Dass das Arbeitsministerium mittlerweile ein Bürgertelefon eingerichtet hat und eine Informationsstelle für den Mindestlohn bei der Bundesanstalt für Arbeitsschutz und Arbeitsmedizin geplant ist, begrüßen die Forscher. Denn es habe sich gezeigt, dass niedrigschwellige Beratungsmöglichkeiten eine wichtige Rolle spielen. Dazu werde auch eine Hotline beitragen, die der Deutsche Gewerkschaftsbund ab Anfang Januar anbieten will. Abgesehen von möglichst umfassender Aufklärung wären mehr kollektive Klagemöglichkeiten wünschenswert, betonen die Forscher: Aus Angst vor Sanktionen oder Jobverlust hätten viele Beschäftigte erfahrungsgemäß Hemmungen, Verstöße vor Gericht zu bringen.
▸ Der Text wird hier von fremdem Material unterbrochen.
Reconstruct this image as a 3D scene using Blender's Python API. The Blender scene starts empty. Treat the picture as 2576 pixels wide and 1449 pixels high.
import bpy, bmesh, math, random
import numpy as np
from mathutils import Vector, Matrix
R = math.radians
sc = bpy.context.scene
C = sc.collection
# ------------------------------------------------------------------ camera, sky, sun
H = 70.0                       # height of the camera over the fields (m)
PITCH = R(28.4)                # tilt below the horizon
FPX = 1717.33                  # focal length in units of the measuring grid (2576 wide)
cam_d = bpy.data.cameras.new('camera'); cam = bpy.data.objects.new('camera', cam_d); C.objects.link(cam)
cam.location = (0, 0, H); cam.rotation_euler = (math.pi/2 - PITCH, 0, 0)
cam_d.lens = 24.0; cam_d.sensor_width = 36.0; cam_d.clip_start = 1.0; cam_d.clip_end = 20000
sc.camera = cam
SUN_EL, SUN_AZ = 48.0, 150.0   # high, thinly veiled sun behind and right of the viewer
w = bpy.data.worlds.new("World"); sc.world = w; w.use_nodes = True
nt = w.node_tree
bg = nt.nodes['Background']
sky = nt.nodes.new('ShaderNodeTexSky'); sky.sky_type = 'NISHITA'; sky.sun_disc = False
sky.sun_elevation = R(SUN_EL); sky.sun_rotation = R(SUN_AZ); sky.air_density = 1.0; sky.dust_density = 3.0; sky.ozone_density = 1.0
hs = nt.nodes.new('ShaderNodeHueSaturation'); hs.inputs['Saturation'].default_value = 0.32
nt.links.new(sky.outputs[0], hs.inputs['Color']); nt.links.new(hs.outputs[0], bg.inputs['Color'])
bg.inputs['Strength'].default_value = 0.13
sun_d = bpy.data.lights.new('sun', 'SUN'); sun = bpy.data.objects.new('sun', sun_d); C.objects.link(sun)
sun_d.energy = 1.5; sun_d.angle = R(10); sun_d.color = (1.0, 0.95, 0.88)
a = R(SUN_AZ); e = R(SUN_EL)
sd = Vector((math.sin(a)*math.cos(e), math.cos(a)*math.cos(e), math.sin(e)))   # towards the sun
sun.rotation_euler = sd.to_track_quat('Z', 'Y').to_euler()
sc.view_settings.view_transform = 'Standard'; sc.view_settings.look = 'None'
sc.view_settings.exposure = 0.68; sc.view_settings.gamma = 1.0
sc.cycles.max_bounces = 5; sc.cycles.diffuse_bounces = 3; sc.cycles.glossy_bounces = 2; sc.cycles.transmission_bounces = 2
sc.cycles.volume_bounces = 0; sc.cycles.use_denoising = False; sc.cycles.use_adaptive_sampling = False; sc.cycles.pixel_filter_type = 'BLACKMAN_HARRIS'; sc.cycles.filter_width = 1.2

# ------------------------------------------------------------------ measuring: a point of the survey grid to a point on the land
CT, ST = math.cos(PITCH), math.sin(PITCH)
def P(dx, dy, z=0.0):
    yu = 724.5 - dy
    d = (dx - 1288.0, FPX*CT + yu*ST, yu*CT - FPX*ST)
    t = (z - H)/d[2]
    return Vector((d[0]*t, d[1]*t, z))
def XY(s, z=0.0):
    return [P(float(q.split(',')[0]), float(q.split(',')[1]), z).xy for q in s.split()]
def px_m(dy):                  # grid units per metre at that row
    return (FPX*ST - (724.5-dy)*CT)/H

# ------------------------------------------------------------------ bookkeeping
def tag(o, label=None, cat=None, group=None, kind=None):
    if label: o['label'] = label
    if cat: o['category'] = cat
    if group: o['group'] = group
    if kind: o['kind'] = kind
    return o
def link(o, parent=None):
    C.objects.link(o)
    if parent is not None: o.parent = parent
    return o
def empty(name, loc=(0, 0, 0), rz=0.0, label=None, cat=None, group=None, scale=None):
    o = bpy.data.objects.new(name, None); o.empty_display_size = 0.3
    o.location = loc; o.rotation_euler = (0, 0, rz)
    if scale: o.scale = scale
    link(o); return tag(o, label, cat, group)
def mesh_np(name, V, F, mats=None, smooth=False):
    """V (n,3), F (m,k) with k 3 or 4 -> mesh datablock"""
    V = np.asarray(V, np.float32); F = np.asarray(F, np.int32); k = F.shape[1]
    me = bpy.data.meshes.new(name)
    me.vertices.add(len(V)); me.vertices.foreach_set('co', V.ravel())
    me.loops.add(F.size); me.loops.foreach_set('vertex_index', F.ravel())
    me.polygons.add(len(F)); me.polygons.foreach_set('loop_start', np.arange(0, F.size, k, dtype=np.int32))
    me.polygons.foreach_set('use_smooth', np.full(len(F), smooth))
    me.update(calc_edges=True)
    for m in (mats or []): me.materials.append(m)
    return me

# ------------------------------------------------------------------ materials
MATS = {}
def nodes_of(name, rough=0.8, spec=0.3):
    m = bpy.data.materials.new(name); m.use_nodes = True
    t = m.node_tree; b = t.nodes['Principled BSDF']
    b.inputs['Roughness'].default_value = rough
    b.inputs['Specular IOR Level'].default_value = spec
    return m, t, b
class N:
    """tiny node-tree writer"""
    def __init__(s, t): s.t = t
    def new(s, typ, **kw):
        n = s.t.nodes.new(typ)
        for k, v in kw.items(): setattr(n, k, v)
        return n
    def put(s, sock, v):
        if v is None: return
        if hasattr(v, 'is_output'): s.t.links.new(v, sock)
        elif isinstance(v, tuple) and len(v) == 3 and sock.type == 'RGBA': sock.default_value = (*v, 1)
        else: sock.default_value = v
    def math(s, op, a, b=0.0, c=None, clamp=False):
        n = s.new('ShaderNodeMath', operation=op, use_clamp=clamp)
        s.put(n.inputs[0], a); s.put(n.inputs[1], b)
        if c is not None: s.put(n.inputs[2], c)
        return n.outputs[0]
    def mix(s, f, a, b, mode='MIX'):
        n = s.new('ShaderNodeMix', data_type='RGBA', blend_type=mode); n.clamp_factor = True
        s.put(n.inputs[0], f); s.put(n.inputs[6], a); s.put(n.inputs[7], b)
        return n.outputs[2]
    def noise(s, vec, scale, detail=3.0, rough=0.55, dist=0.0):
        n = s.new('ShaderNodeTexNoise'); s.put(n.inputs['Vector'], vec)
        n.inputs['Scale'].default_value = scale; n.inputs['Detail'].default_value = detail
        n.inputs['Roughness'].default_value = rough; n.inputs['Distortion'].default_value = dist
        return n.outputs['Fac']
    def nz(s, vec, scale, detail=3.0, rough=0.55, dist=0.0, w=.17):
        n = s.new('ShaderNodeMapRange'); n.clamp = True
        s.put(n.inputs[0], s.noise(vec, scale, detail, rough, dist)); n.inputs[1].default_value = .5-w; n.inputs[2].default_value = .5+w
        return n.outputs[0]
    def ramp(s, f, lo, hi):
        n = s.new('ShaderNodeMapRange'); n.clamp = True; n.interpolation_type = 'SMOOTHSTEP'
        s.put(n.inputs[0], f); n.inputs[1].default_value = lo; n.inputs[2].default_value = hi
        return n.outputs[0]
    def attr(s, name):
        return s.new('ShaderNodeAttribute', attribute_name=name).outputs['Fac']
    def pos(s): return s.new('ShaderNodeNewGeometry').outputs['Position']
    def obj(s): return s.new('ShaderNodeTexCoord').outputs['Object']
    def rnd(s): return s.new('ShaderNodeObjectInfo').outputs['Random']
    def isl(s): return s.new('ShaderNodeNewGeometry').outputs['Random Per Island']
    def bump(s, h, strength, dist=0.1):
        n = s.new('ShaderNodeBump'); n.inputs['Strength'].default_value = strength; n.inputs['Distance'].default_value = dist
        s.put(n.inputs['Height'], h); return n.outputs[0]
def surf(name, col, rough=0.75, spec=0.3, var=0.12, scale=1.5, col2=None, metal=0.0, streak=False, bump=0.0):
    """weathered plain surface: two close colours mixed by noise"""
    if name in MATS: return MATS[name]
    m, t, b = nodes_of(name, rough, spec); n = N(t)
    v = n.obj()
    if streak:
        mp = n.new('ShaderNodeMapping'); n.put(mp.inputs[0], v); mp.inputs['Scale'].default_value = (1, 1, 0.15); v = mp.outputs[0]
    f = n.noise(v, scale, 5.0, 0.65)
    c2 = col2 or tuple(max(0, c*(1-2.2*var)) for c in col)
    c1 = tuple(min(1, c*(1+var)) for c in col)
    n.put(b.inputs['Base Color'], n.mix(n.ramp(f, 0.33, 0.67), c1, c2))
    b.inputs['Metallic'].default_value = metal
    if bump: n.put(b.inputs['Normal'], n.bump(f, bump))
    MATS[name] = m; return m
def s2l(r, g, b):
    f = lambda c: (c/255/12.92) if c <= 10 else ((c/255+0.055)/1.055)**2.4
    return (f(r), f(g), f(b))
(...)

Helfen könnte ein Verbandsklagerecht wie in Frankreich, wo Gewerkschaften stellvertretend für Arbeitnehmer klagen können.«

»Gesellschaftliche Akzeptanz: Eine zentrale Herausforderung bestehe darin, den Mindestlohn zu einer allgemein akzeptierten Institution zu machen, schreiben die Wissenschaftler. Wenn das gelinge, so die Erfahrung anderer Länder, werde sich die Lohnuntergrenze weitgehend von alleine durchsetzen. Das Problem: Zwar befürworte die überwiegende Mehrheit der deutschen Bevölkerung die neue Regelung, große Teile der Wirtschaft seien aber nach wie vor skeptisch. Die Autoren empfehlen Großbritannien als Vorbild: Dort habe eine umfassende Informationskampagne die Mindestlohneinführung begleitet. Zudem organisiere die Low Pay Commission einen breiten gesellschaftlichen Dialog und gebe regelmäßig wissenschaftliche Untersuchungen in Auftrag. Auch in Deutschland gelte es, Wirtschaftsverbände, Unternehmen, Gewerkschaften und Betriebsräte miteinander ins Gespräch zu bringen, um gemeinsam Probleme zu identifizieren und kreative Lösungen zu entwickeln. Vorbild könnten die bereits bestehenden Branchenbündnisse gegen Schwarzarbeit und illegale Beschäftigung sein, in denen Arbeitgeber, Arbeitnehmer und Zoll zusammenarbeiten.«

Die Befunde und Vorschläge zeigen: Es ist noch eine Menge zu tun in Deutschland.